Changing role of city authority

THE ward boundaries of Canterbury district could change forever. Draft proposals, put forward by the Local Government Boundary Commission for England (LGBCE) after a request from Canterbury City Council, would resize wards of Canterbury, Herne Bay, and Whitstable, expanding some, reducing others, and cutting the number of city councillors from 50 to 39. Speaking to the Times, council leader John Gilbey said the decision to call in the LGBCE was made “because of the changing role of the city councillor.

“In the old days, everything had to be face to face. But now, councillors do most of their work over the phone, or by email, and both councillors and residents have seen the benefits of that. Because of that, we are finding we can do more with fewer councillors, which will save a lot of money.”

The chair of the commission, Max Baller, said the aim of the proposal was to deliver “electoral equality for local voters.

“This means that each councillor represents a similar number of people so that everyone’s vote in council elections is worth roughly the same regardless of where you live.”

Representation

The proposed boundaries would allow wards with up to roughly 3,000 people on the electoral roll one councillor and two for those between 3,000 and 6,000. Wards with significantly more than this, such as Blean Forest and Barton, would be represented by three councillors. Marcus Bowell, from the LGBCE, said the decision to reduce the number of councillors was taken after considering all the available facts during a survey. But he said nothing is set in stone, adding:

“We have opened this draft up entirely to the public.”
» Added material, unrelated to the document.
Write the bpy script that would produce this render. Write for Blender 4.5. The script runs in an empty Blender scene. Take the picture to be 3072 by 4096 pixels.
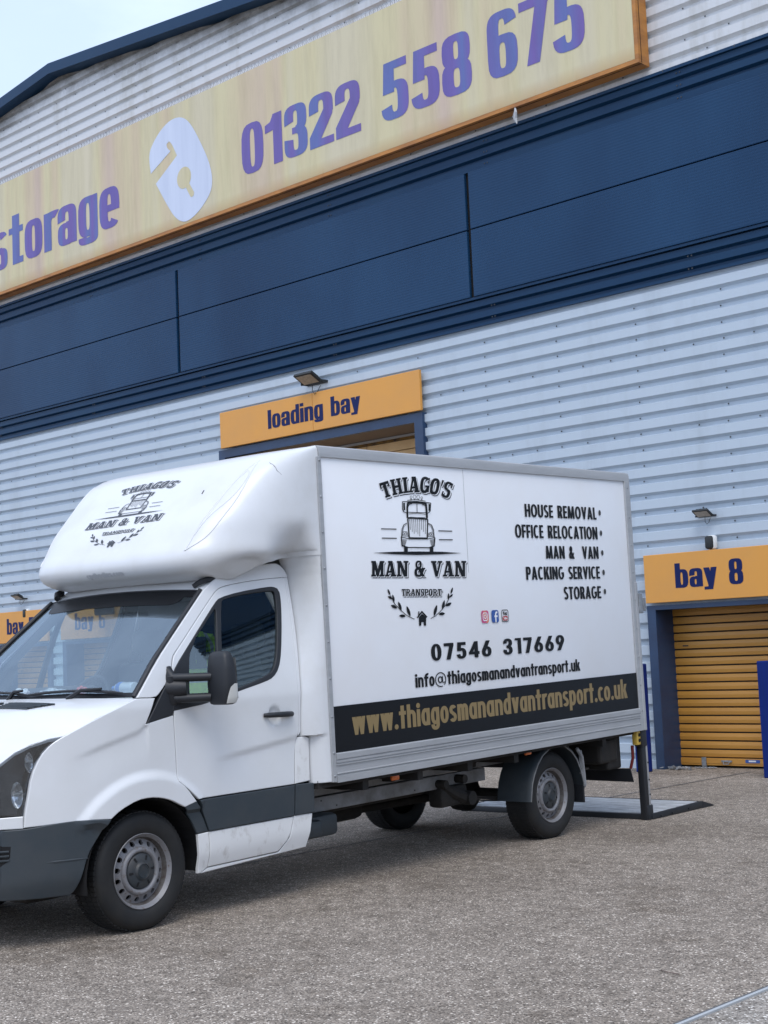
import bpy, bmesh, math, random
from mathutils import Vector, Matrix
from mathutils.geometry import delaunay_2d_cdt
R = math.radians
random.seed(7)
scene = bpy.context.scene
COL = scene.collection
# ------------------------------------------------------------------ camera
cam_d = bpy.data.cameras.new('camera'); cam = bpy.data.objects.new('camera', cam_d); COL.objects.link(cam)
cam_d.sensor_fit = 'VERTICAL'; cam_d.sensor_height = 36.0; cam_d.sensor_width = 27.0; cam_d.lens = 50.7476
cam_d.clip_start = 0.1; cam_d.clip_end = 3000
cr = Vector((0.72573039, 0.68664235, -0.04286828)); cd = Vector((-0.09609221, 0.03946842, -0.99458963)); cf = Vector((-0.68123541, 0.72592323, 0.09462441))
cam.matrix_world = Matrix(((cr.x, -cd.x, -cf.x, 0), (cr.y, -cd.y, -cf.y, 0), (cr.z, -cd.z, -cf.z, 1.59847), (0, 0, 0, 1)))
scene.camera = cam
# ------------------------------------------------------------------ world: overcast, blueish
SUN_EL, SUN_AZ = R(58), R(136)          # azimuth measured from +Y towards +X
w = bpy.data.worlds.new('World'); scene.world = w; w.use_nodes = True
nt = w.node_tree; nt.nodes.clear()
def wn(t, **k):
    n = nt.nodes.new(t)
    for a, b in k.items(): setattr(n, a, b)
    return n
out = wn('ShaderNodeOutputWorld'); bg = wn('ShaderNodeBackground')
sky = wn('ShaderNodeTexSky', sky_type='NISHITA', sun_disc=False, sun_elevation=SUN_EL, sun_rotation=SUN_AZ, air_density=1.3, dust_density=2.0, ozone_density=2.5)
tc = wn('ShaderNodeTexCoord'); mp = wn('ShaderNodeMapping'); mp.inputs['Scale'].default_value = (1.0, 1.0, 2.2)
no = wn('ShaderNodeTexNoise'); no.inputs['Scale'].default_value = 2.3; no.inputs['Detail'].default_value = 7; no.inputs['Roughness'].default_value = .55
ra = wn('ShaderNodeValToRGB'); ra.color_ramp.elements[0].position = .36; ra.color_ramp.elements[1].position = .66
ra.color_ramp.elements[0].color = (.6, .6, .6, 1); ra.color_ramp.elements[1].color = (.97, .97, .97, 1)
cl = wn('ShaderNodeValToRGB'); cl.color_ramp.elements[0].color = (4.5, 5.4, 7.3, 1); cl.color_ramp.elements[1].color = (6.2, 7.1, 8.9, 1)
mx = wn('ShaderNodeMix', data_type='RGBA')
L_ = nt.links.new
L_(tc.outputs['Generated'], mp.inputs['Vector']); L_(mp.outputs['Vector'], no.inputs['Vector'])
L_(no.outputs['Fac'], ra.inputs['Fac']); L_(no.outputs['Fac'], cl.inputs['Fac'])
L_(ra.outputs['Color'], mx.inputs[0]); L_(sky.outputs['Color'], mx.inputs[6]); L_(cl.outputs['Color'], mx.inputs[7])
L_(mx.outputs[2], bg.inputs['Color']); bg.inputs['Strength'].default_value = 0.12
L_(bg.outputs['Background'], out.inputs['Surface'])
sd = bpy.data.lights.new('sun', 'SUN'); so = bpy.data.objects.new('sun', sd); COL.objects.link(so)
sd.energy = 0.95; sd.angle = R(32); sd.color = (1, .96, .90)
so.rotation_euler = Vector((math.sin(SUN_AZ)*math.cos(SUN_EL), math.cos(SUN_AZ)*math.cos(SUN_EL), math.sin(SUN_EL))).to_track_quat('Z', 'Y').to_euler()
scene.view_settings.view_transform = 'Standard'; scene.view_settings.look = 'None'
scene.view_settings.exposure = 0.72; scene.view_settings.gamma = 1.0
scene.render.resolution_x = 768; scene.render.resolution_y = 1024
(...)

The proposals have already been criticised by the Lib Dems. Alex Perkins, Lib Dem leader, blamed John Gilbey personally for “forcing through a change which will reduce democratic accountability”. He said:

“When you look at some of these new wards being proposed, they just aren’t cohesive communities anymore.”

Mr Gilbey refuted the claim the changes would reduce democracy, saying

“It’s a ridiculous claim. If the changes really were undemocratic, then the Boundary Commission simply would not make them.”

Any successfully proposed changes would be implemented during the local elections in May next year.